Pages

Friday, March 13, 2015

Gaming: Addicted to Battlefield

Today I realized that I have purchased every Battlefield game since Bad Company 2. Good Lord.
It all started way back when... Battlefield 2 was new and I played it on a friend's killer PC (a Pentium 4 with half a gig of ram was killer for 2005). At the time it couldn't possibly have been anything with more than a gig of storage but everything about the game was epic. I remember immediately going out to pick up my own copy of BF2 and realizing that I had to do some PC upgrades to get it running. After BF2, I went on to play BF2142. Battlefield 2142's futuristic setting and different approach to the conquest mechanic easily put it at the top of my favorites list.

It had walking tanks!!

On the Xbox 360 I put tons of hours into Bad Company 2 and Battlefield 3, but I've never touched BF:BC1 or BF2: Modern Combat (had my fill on pc). The Bad Company series was a great spin-off from the basic Battlefield formula while still maintaining that great gameplay that was vastly different from Call of Duty at the time but still gave you that "rpg-lite" itch that kept you coming back for more. The Bad Company developers also took some time and care to create a great story that rode the line between serious and hilarious but not cliche or cheesy. Well, maybe it was just cheesy enough to be loved. I even bought all of the dlc for Bad Company 2, the Vietnam expansion was cool, but I loathe WWI, WWII, and Vietnam settings in games. It is unfortunate that EA hasn't put out another one.
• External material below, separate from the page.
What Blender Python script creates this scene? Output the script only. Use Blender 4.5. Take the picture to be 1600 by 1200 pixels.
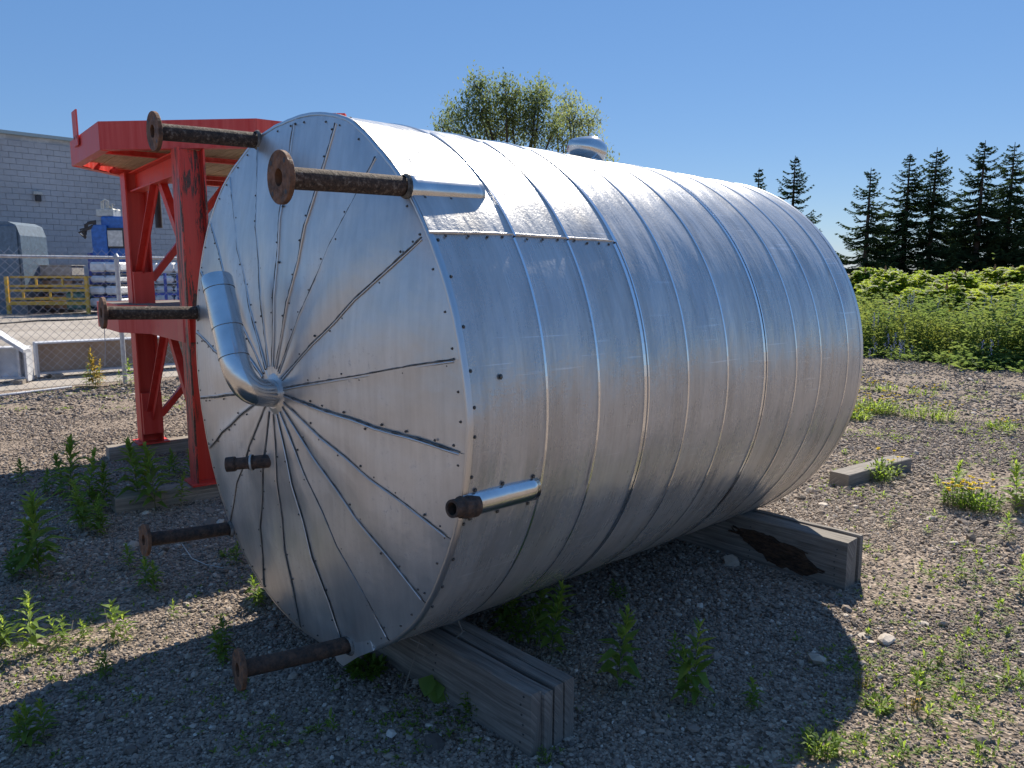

As far as spin-offs from the "Battlefield-norm" go, Hardline has quite the reputation to live up to. 

Battlefield 3

I have probably logged a couple hundred hours in Battlefield 3 on 360 as well. While I did not splurge on the DLC as much as I did with Bad Company 2 (I didn't buy BF3's End Game pack), I did pick up the game day one and jump in feet first. I loved every minute of it. Bad Company 2 set the bar for fully destructible environments and Battlefield 3 took it to a whole new level. Despite its accomplishments, I believe this was the game that broke everything with the introduction of "Premium." I feel like its sort of a pay-to-win proposition thinly veiled as a pay-to-shortcut cash grab. It seems like EA just lifted the monetizing models from the BF: Play4Free and BF: Heroes games and set them on top of BF 3 and 4... and now every game dev/publisher is doing it. Anyway, I picked up vanilla BF3 on PC (through a humble bundle). It looks incredible even with a modest video card, but the controller support is kinda wonky. 
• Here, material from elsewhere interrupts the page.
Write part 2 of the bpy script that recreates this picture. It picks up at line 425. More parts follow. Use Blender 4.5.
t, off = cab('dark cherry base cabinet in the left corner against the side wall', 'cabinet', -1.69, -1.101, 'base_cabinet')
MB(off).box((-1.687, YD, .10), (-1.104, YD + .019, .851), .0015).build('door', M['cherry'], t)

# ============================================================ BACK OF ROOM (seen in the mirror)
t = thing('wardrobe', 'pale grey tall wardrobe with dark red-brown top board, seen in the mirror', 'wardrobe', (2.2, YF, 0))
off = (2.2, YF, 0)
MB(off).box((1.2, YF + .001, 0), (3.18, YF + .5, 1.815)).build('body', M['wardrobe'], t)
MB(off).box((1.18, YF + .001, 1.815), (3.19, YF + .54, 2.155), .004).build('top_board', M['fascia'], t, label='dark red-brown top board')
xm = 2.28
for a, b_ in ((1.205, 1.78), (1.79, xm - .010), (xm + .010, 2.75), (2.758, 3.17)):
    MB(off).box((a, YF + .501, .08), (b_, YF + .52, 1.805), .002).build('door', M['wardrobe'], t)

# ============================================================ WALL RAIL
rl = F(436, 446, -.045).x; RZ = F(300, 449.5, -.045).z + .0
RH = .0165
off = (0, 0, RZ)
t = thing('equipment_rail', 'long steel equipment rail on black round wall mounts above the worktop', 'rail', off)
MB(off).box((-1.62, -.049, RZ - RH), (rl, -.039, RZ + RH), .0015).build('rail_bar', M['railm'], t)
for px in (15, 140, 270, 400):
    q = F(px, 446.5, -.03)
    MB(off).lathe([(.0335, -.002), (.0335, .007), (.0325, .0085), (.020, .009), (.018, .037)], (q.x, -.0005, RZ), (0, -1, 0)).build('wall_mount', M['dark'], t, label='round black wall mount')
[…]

Battlefield 4 was also a day one purchase for me on 360. I went all in on it and it was pretty broken. I ended up not playing a whole ton of it due to the brokenness and lack of timely updates to the 360 version. Honestly, its great but I ended up putting more time in to BF3 on PC.

Now its time for another iteration on the series, Battlefield: Hardline. This spin-off explores "cops and robbers" gameplay that is set in the style of a cop-drama tv series. It is a bit of an offshoot, but I look forward to some welcome and long overdue changes and I hope Visceral can breathe some new life into the franchise.